About 20+ years ago my parents added a sun room to the back of their house.  They purchased a cute table and some ice cream parlor style chairs along with some other furniture and enjoyed their new space for years.  Once both of my parents passed away, the chairs came to me.  My husband and I have also enjoyed those same chairs, but by now, the thin material on them was discoloring and literally hanging on by a thread in some places.  I decided to look in my fabric stash to see if I had a piece of material that would be the same basic weight (so the seat would fit back into the chair rim) and complimentary to the chair style.  This project, once I gathered the tools and found the fabric I wanted, took about 2 hours.  Not bad for a “free” makeover!

The chair’s “before” picture.  Cute but the fabric, a very thin cotton, was worn and discolored. 

The first step was to remove the 4 screws that hold the seat to the chair’s rim.

At this point you may want to take a picture so you know how everything is supposed to look after your work is finished.

Take a picture before you tear too much apart!

I marked the seat’s front and the back so I would be sure I was putting the seat back on correctly when done. 

Marking the front and back as the seat came off the chair rim.
I carefully removed the old staples with a staple puller.

The fabric on this chair had been glued before it was stapled on, so I carefully removed the fabric, making sure I did not tear the old fabric.

Remember, you want to use the old fabric as your pattern for the new fabric. Be very careful, if working with a circle of fabric, that you don’t pull too hard. This will skew the fabric due to the bias grain.
Once everything was apart I could start the makeover!

The old foam was glued to the wooden seat and I decided not to remove it.  I was careful to measure one of the staples I removed so I could match the size with the new staples I would be using.

Don’t forget to measure one of the old staples so the new staples will be the correct size.

Since I did not choose to replace the foam, I added some polyester batting to the seat.  I used a thicker batting that would be way too stiff to use for a quilt.  I centered the batting over the seat and found I didn’t need to attach it:  the fabric would hold it in place.

I traced the seat and cut out the batting.
The batting was thick enough that I didn’t feel I needed to attach it to the foam. I felt the fabric would hold it in place.

When using the old fabric as a pattern for the new, I made sure to match the grain so my stripes would line up on the finished chair.

Since I had added some thicker batting to the seat, I added a ½” to the diameter of the circle of fabric.

I am a big fan of cutting away excess material rather than stretching material to make it fit.

Before starting to attach the new fabric to the seat, I marked the front and back by sticking a pin into the foam.

These pins came out as soon as I had draped the fabric over the seat and lined up the stripes with the front and back.

Now that I was sure my stripes would line up front to back, I stapled the fabric to the seat. I started by attaching the front, back and two sides first.  I then continued to work my way around the circle by stapling across the seat, turning the seat 90 – 180 degrees each time so the fabric on the front did not get skewed.
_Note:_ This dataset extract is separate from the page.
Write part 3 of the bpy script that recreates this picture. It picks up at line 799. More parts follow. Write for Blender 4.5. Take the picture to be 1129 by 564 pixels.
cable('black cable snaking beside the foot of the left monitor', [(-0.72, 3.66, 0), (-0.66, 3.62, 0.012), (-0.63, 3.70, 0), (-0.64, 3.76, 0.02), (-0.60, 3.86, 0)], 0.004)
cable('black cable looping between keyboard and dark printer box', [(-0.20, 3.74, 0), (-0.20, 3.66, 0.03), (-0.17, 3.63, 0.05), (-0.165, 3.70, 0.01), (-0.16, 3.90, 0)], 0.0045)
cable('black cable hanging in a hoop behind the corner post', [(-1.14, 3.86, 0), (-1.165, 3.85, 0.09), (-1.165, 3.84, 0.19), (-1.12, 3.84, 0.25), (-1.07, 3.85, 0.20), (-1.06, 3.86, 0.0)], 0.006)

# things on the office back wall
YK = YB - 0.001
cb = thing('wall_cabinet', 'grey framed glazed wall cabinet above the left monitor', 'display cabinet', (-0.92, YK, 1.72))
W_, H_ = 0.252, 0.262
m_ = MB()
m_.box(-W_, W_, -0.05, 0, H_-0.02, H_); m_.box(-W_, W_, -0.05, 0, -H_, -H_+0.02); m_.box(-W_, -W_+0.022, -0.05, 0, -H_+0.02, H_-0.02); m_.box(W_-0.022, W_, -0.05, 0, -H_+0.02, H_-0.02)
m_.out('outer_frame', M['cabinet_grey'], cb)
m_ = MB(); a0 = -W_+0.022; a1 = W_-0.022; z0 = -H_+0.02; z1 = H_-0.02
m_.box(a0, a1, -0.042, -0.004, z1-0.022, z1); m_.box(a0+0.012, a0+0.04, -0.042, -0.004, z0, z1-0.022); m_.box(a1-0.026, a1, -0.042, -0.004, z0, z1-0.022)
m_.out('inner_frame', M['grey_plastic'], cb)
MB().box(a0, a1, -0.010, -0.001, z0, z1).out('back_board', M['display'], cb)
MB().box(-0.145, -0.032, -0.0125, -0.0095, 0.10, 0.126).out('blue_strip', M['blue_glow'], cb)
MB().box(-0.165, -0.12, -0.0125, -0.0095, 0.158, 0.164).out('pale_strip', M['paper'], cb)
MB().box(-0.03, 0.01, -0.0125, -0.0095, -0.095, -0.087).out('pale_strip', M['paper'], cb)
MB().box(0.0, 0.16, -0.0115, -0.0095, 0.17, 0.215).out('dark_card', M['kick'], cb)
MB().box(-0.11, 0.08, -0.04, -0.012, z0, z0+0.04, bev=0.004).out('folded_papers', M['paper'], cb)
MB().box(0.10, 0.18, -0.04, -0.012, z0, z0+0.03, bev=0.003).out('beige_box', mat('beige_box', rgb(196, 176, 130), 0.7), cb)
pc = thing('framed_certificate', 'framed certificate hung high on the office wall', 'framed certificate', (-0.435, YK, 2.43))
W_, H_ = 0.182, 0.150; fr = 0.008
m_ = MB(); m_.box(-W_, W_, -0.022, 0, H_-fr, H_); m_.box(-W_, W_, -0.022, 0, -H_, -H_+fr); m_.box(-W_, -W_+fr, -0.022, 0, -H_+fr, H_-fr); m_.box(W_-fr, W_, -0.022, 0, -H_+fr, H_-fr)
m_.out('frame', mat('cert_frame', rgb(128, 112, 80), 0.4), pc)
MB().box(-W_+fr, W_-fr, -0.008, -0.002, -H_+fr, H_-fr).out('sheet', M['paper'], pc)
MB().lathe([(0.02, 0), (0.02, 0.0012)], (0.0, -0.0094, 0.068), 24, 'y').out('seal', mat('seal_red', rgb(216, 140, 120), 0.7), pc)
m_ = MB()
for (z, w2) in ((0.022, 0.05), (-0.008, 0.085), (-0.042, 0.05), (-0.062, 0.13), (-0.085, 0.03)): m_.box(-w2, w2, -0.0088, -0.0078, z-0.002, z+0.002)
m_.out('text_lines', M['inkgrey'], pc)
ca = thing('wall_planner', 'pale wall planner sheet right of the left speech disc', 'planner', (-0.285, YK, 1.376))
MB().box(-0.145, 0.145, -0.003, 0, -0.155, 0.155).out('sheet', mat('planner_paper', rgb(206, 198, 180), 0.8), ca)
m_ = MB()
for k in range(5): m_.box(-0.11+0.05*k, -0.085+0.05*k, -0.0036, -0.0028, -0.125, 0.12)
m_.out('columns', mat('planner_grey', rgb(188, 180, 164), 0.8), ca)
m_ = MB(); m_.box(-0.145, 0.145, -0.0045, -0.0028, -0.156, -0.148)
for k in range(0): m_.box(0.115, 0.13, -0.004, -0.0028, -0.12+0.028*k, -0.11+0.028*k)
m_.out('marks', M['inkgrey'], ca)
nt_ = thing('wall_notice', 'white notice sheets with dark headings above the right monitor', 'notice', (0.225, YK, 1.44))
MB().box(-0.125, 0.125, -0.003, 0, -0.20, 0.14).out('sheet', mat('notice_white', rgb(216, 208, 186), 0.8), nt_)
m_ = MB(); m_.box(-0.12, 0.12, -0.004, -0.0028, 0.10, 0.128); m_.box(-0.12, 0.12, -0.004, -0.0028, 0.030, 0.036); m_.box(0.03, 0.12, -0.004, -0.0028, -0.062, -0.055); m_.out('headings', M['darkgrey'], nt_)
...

Because I was working with a circle of fabric, tucks were inevitable so I made the tucks very small.

I tried to make very small tucks and away from the seat’s edge, where they would show once the seat was re-attached.

I’m happy with the finished product and will tackle the second chair tomorrow!

A much more subtle stripe than the original fabric. Isn’t a stash of fabric great for unexpected uses? Happy Sewing!